## Exercise requirements
Print the first line of the material below and each line after it, exactly as written, ending with the line that contains "obj('hook_arm', bm, steel_d, t)".

## Data provided
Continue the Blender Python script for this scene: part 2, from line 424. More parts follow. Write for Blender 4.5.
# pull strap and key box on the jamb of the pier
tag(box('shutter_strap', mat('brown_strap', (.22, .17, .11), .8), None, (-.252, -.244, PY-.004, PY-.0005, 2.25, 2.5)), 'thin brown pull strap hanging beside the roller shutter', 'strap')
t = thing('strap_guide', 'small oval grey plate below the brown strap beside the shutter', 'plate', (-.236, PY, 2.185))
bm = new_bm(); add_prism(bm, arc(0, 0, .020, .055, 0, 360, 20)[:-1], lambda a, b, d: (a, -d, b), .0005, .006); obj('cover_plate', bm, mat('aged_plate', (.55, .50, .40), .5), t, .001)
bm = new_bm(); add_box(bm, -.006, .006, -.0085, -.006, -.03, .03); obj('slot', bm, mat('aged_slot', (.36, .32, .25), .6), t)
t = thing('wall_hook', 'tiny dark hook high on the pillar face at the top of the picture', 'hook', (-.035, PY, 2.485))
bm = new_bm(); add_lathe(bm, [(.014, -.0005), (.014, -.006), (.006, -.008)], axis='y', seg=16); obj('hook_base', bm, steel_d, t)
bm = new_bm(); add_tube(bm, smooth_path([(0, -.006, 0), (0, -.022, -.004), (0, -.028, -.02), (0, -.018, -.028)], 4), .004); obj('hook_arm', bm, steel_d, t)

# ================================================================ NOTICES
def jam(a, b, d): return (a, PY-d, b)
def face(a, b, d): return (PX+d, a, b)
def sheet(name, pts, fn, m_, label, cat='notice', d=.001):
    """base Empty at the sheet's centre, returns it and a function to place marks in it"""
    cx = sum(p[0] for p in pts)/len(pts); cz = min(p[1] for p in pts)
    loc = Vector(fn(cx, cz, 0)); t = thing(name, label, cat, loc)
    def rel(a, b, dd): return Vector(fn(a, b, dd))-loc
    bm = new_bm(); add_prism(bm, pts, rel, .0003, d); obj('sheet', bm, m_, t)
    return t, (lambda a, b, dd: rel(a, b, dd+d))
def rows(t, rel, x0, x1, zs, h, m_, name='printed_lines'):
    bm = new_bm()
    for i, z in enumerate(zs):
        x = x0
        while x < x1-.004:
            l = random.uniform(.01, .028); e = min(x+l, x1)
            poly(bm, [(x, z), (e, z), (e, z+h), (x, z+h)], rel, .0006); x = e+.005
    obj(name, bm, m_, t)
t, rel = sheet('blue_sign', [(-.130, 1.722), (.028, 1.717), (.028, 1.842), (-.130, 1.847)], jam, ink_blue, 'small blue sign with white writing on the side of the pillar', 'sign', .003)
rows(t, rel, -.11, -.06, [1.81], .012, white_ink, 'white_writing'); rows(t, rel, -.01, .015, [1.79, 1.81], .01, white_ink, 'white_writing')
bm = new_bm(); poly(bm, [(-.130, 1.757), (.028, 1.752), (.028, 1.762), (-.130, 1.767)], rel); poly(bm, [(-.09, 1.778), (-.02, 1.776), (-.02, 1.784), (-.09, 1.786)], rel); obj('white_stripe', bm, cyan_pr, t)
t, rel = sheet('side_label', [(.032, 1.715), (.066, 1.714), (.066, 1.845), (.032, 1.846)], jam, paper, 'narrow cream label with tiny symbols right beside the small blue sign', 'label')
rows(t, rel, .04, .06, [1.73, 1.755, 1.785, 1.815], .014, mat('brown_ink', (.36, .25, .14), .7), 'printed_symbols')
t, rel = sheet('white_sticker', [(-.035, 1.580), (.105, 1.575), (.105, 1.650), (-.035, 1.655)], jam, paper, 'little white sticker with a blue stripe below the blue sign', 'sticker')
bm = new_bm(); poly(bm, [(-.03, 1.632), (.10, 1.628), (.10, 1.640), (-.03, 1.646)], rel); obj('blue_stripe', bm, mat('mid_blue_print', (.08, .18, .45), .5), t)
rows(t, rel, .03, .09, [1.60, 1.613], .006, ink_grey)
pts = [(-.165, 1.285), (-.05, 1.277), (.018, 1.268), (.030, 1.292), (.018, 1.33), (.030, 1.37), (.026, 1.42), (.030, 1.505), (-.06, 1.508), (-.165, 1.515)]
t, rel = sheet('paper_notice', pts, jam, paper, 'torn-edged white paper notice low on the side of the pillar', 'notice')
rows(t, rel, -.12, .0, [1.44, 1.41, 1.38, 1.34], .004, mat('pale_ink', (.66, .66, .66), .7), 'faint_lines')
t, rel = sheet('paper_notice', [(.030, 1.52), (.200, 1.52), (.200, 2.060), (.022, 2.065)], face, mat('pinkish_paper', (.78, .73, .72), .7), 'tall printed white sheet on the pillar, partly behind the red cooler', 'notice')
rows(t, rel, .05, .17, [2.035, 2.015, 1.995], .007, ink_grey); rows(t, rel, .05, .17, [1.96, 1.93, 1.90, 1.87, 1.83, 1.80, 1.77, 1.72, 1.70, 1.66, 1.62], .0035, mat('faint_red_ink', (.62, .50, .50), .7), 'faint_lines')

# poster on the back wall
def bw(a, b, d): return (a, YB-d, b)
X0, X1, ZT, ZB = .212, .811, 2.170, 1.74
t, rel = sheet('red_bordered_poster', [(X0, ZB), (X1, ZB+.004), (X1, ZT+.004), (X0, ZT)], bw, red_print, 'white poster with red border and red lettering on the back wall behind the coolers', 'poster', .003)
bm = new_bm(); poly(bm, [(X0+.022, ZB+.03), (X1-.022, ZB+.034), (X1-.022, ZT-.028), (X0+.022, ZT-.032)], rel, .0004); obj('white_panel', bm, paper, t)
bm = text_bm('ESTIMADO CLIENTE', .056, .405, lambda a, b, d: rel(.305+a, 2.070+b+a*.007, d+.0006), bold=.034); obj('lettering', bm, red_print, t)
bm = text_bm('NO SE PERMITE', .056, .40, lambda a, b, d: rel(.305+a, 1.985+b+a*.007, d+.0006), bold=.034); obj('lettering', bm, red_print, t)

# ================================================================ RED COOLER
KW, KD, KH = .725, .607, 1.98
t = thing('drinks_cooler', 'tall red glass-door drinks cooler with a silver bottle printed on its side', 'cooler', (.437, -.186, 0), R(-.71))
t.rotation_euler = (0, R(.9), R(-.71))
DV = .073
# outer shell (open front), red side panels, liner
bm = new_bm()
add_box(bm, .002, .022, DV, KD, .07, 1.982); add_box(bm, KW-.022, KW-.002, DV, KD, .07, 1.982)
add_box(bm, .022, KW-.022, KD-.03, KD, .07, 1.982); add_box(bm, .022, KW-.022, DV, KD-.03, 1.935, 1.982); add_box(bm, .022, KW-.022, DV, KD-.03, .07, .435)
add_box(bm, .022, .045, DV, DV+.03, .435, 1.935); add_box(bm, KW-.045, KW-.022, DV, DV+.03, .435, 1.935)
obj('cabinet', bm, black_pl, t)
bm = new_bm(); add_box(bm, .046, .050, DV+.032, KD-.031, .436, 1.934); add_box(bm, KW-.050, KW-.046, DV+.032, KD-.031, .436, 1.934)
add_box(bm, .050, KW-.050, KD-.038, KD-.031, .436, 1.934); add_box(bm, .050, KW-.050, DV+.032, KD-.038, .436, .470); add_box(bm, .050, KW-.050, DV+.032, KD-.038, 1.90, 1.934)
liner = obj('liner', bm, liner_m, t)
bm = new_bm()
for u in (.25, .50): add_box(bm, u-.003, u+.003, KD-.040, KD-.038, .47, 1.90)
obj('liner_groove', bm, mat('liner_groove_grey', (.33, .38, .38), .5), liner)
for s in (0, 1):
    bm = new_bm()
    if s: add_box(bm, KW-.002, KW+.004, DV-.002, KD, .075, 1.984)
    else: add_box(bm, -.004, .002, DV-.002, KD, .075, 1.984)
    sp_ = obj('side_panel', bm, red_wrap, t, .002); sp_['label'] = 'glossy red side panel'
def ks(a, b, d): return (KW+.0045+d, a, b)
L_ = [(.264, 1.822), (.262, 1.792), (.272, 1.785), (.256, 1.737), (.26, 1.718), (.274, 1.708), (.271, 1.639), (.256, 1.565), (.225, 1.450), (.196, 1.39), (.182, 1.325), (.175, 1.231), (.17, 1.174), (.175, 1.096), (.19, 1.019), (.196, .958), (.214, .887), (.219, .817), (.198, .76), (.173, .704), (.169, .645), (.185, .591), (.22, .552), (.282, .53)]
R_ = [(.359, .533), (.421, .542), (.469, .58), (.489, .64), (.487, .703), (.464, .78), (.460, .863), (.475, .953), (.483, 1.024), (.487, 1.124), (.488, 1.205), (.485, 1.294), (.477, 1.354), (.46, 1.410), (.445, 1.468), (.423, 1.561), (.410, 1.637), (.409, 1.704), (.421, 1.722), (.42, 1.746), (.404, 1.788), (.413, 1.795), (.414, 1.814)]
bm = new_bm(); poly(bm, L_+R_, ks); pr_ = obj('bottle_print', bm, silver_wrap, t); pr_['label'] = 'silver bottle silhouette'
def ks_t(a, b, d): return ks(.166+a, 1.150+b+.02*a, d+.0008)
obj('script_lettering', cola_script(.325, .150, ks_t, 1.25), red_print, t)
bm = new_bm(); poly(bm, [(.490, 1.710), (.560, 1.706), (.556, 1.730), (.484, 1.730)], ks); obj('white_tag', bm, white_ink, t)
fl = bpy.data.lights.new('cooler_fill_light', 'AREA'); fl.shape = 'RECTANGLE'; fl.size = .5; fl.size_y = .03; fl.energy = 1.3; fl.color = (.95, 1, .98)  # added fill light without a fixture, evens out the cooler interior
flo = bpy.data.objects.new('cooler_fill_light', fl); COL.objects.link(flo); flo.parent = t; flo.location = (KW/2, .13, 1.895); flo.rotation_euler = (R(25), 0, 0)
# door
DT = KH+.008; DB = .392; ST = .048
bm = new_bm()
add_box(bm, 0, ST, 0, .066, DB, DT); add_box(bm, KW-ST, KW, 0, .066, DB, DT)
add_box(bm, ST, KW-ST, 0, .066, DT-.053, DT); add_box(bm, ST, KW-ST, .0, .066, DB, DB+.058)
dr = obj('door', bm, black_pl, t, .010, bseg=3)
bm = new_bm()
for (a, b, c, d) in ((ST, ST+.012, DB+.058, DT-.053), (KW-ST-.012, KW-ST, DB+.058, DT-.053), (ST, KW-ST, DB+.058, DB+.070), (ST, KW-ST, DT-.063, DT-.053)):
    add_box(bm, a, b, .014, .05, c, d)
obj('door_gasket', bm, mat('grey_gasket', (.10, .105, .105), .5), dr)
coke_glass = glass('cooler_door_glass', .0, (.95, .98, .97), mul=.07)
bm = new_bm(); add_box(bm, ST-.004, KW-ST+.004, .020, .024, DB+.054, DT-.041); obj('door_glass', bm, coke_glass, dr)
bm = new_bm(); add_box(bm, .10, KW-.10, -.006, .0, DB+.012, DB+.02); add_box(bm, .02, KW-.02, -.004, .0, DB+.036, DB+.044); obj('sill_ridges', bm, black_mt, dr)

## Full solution
Continue the Blender Python script for this scene: part 2, from line 424. More parts follow. Write for Blender 4.5.
# pull strap and key box on the jamb of the pier
tag(box('shutter_strap', mat('brown_strap', (.22, .17, .11), .8), None, (-.252, -.244, PY-.004, PY-.0005, 2.25, 2.5)), 'thin brown pull strap hanging beside the roller shutter', 'strap')
t = thing('strap_guide', 'small oval grey plate below the brown strap beside the shutter', 'plate', (-.236, PY, 2.185))
bm = new_bm(); add_prism(bm, arc(0, 0, .020, .055, 0, 360, 20)[:-1], lambda a, b, d: (a, -d, b), .0005, .006); obj('cover_plate', bm, mat('aged_plate', (.55, .50, .40), .5), t, .001)
bm = new_bm(); add_box(bm, -.006, .006, -.0085, -.006, -.03, .03); obj('slot', bm, mat('aged_slot', (.36, .32, .25), .6), t)
t = thing('wall_hook', 'tiny dark hook high on the pillar face at the top of the picture', 'hook', (-.035, PY, 2.485))
bm = new_bm(); add_lathe(bm, [(.014, -.0005), (.014, -.006), (.006, -.008)], axis='y', seg=16); obj('hook_base', bm, steel_d, t)
bm = new_bm(); add_tube(bm, smooth_path([(0, -.006, 0), (0, -.022, -.004), (0, -.028, -.02), (0, -.018, -.028)], 4), .004); obj('hook_arm', bm, steel_d, t)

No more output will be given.